** Begin GIVEN DATA **
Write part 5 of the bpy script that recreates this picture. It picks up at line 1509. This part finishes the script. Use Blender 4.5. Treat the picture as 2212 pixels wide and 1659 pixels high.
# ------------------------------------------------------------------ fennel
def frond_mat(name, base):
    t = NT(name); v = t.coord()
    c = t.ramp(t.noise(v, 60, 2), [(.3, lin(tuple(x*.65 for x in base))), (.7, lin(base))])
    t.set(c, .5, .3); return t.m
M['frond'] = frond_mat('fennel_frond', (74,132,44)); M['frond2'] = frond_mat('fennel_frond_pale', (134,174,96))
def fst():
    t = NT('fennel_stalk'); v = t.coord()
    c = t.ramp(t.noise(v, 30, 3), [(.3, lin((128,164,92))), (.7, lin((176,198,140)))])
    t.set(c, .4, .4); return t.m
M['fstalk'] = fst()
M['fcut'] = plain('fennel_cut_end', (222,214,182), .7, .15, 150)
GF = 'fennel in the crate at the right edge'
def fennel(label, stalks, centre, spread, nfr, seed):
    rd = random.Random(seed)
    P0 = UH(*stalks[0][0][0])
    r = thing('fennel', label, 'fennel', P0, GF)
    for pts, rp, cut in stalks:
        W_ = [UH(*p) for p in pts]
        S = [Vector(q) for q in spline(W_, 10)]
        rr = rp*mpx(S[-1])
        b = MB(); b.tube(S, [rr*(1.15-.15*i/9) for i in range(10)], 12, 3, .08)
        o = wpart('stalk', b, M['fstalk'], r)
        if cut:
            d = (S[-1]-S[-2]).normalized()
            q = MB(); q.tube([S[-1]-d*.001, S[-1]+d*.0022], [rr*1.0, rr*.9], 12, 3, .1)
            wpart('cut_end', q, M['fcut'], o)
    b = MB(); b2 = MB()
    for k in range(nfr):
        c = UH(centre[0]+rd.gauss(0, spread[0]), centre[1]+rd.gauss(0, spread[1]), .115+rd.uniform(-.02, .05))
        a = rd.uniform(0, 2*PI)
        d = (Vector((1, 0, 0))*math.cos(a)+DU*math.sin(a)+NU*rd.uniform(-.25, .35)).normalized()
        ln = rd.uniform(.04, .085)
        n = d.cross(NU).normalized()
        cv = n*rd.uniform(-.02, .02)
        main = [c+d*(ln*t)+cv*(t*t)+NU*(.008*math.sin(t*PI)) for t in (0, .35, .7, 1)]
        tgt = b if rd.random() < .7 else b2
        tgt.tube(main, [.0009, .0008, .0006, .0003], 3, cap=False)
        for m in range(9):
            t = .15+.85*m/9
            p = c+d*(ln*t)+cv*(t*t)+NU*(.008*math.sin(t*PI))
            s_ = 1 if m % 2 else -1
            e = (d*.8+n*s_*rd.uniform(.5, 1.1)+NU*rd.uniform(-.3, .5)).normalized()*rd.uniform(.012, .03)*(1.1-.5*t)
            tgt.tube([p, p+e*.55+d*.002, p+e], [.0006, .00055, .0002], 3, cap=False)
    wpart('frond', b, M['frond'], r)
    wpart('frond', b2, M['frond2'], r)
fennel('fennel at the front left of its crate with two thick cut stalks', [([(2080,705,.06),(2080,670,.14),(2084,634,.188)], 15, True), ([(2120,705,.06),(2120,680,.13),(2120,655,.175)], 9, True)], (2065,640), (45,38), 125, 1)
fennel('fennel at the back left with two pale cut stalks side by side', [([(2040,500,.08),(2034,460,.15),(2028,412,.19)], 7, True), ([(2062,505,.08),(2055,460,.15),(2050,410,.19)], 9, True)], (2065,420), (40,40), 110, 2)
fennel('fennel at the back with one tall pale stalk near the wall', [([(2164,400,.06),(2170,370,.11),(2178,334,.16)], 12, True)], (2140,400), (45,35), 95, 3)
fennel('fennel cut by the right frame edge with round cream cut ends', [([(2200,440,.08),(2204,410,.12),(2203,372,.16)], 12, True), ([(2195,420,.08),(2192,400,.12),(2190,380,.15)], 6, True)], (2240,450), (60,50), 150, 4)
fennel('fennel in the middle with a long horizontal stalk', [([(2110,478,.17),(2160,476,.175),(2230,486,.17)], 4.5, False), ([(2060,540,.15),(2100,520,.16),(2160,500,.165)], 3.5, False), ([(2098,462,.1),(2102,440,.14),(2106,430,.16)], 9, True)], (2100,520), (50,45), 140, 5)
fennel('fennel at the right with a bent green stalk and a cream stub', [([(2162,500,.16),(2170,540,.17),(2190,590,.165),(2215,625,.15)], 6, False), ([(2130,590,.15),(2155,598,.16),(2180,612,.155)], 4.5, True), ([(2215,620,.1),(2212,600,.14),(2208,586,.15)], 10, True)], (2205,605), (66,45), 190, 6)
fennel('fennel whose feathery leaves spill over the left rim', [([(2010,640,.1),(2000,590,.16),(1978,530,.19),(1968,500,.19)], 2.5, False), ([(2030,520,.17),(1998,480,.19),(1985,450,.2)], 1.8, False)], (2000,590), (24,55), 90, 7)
** End GIVEN DATA **
Restate the whole listing exactly.

Write part 5 of the bpy script that recreates this picture. It picks up at line 1509. This part finishes the script. Use Blender 4.5. Treat the picture as 2212 pixels wide and 1659 pixels high.
# ------------------------------------------------------------------ fennel
def frond_mat(name, base):
    t = NT(name); v = t.coord()
    c = t.ramp(t.noise(v, 60, 2), [(.3, lin(tuple(x*.65 for x in base))), (.7, lin(base))])
    t.set(c, .5, .3); return t.m
M['frond'] = frond_mat('fennel_frond', (74,132,44)); M['frond2'] = frond_mat('fennel_frond_pale', (134,174,96))
def fst():
    t = NT('fennel_stalk'); v = t.coord()
    c = t.ramp(t.noise(v, 30, 3), [(.3, lin((128,164,92))), (.7, lin((176,198,140)))])
    t.set(c, .4, .4); return t.m
M['fstalk'] = fst()
M['fcut'] = plain('fennel_cut_end', (222,214,182), .7, .15, 150)
GF = 'fennel in the crate at the right edge'
def fennel(label, stalks, centre, spread, nfr, seed):
    rd = random.Random(seed)
    P0 = UH(*stalks[0][0][0])
    r = thing('fennel', label, 'fennel', P0, GF)
    for pts, rp, cut in stalks:
        W_ = [UH(*p) for p in pts]
        S = [Vector(q) for q in spline(W_, 10)]
        rr = rp*mpx(S[-1])
        b = MB(); b.tube(S, [rr*(1.15-.15*i/9) for i in range(10)], 12, 3, .08)
        o = wpart('stalk', b, M['fstalk'], r)
        if cut:
            d = (S[-1]-S[-2]).normalized()
            q = MB(); q.tube([S[-1]-d*.001, S[-1]+d*.0022], [rr*1.0, rr*.9], 12, 3, .1)
            wpart('cut_end', q, M['fcut'], o)
    b = MB(); b2 = MB()
    for k in range(nfr):
        c = UH(centre[0]+rd.gauss(0, spread[0]), centre[1]+rd.gauss(0, spread[1]), .115+rd.uniform(-.02, .05))
        a = rd.uniform(0, 2*PI)
        d = (Vector((1, 0, 0))*math.cos(a)+DU*math.sin(a)+NU*rd.uniform(-.25, .35)).normalized()
        ln = rd.uniform(.04, .085)
        n = d.cross(NU).normalized()
        cv = n*rd.uniform(-.02, .02)
        main = [c+d*(ln*t)+cv*(t*t)+NU*(.008*math.sin(t*PI)) for t in (0, .35, .7, 1)]
        tgt = b if rd.random() < .7 else b2
        tgt.tube(main, [.0009, .0008, .0006, .0003], 3, cap=False)
        for m in range(9):
            t = .15+.85*m/9
            p = c+d*(ln*t)+cv*(t*t)+NU*(.008*math.sin(t*PI))
            s_ = 1 if m % 2 else -1
            e = (d*.8+n*s_*rd.uniform(.5, 1.1)+NU*rd.uniform(-.3, .5)).normalized()*rd.uniform(.012, .03)*(1.1-.5*t)
            tgt.tube([p, p+e*.55+d*.002, p+e], [.0006, .00055, .0002], 3, cap=False)
    wpart('frond', b, M['frond'], r)
    wpart('frond', b2, M['frond2'], r)
fennel('fennel at the front left of its crate with two thick cut stalks', [([(2080,705,.06),(2080,670,.14),(2084,634,.188)], 15, True), ([(2120,705,.06),(2120,680,.13),(2120,655,.175)], 9, True)], (2065,640), (45,38), 125, 1)
fennel('fennel at the back left with two pale cut stalks side by side', [([(2040,500,.08),(2034,460,.15),(2028,412,.19)], 7, True), ([(2062,505,.08),(2055,460,.15),(2050,410,.19)], 9, True)], (2065,420), (40,40), 110, 2)
fennel('fennel at the back with one tall pale stalk near the wall', [([(2164,400,.06),(2170,370,.11),(2178,334,.16)], 12, True)], (2140,400), (45,35), 95, 3)
fennel('fennel cut by the right frame edge with round cream cut ends', [([(2200,440,.08),(2204,410,.12),(2203,372,.16)], 12, True), ([(2195,420,.08),(2192,400,.12),(2190,380,.15)], 6, True)], (2240,450), (60,50), 150, 4)
fennel('fennel in the middle with a long horizontal stalk', [([(2110,478,.17),(2160,476,.175),(2230,486,.17)], 4.5, False), ([(2060,540,.15),(2100,520,.16),(2160,500,.165)], 3.5, False), ([(2098,462,.1),(2102,440,.14),(2106,430,.16)], 9, True)], (2100,520), (50,45), 140, 5)
fennel('fennel at the right with a bent green stalk and a cream stub', [([(2162,500,.16),(2170,540,.17),(2190,590,.165),(2215,625,.15)], 6, False), ([(2130,590,.15),(2155,598,.16),(2180,612,.155)], 4.5, True), ([(2215,620,.1),(2212,600,.14),(2208,586,.15)], 10, True)], (2205,605), (66,45), 190, 6)
fennel('fennel whose feathery leaves spill over the left rim', [([(2010,640,.1),(2000,590,.16),(1978,530,.19),(1968,500,.19)], 2.5, False), ([(2030,520,.17),(1998,480,.19),(1985,450,.2)], 1.8, False)], (2000,590), (24,55), 90, 7)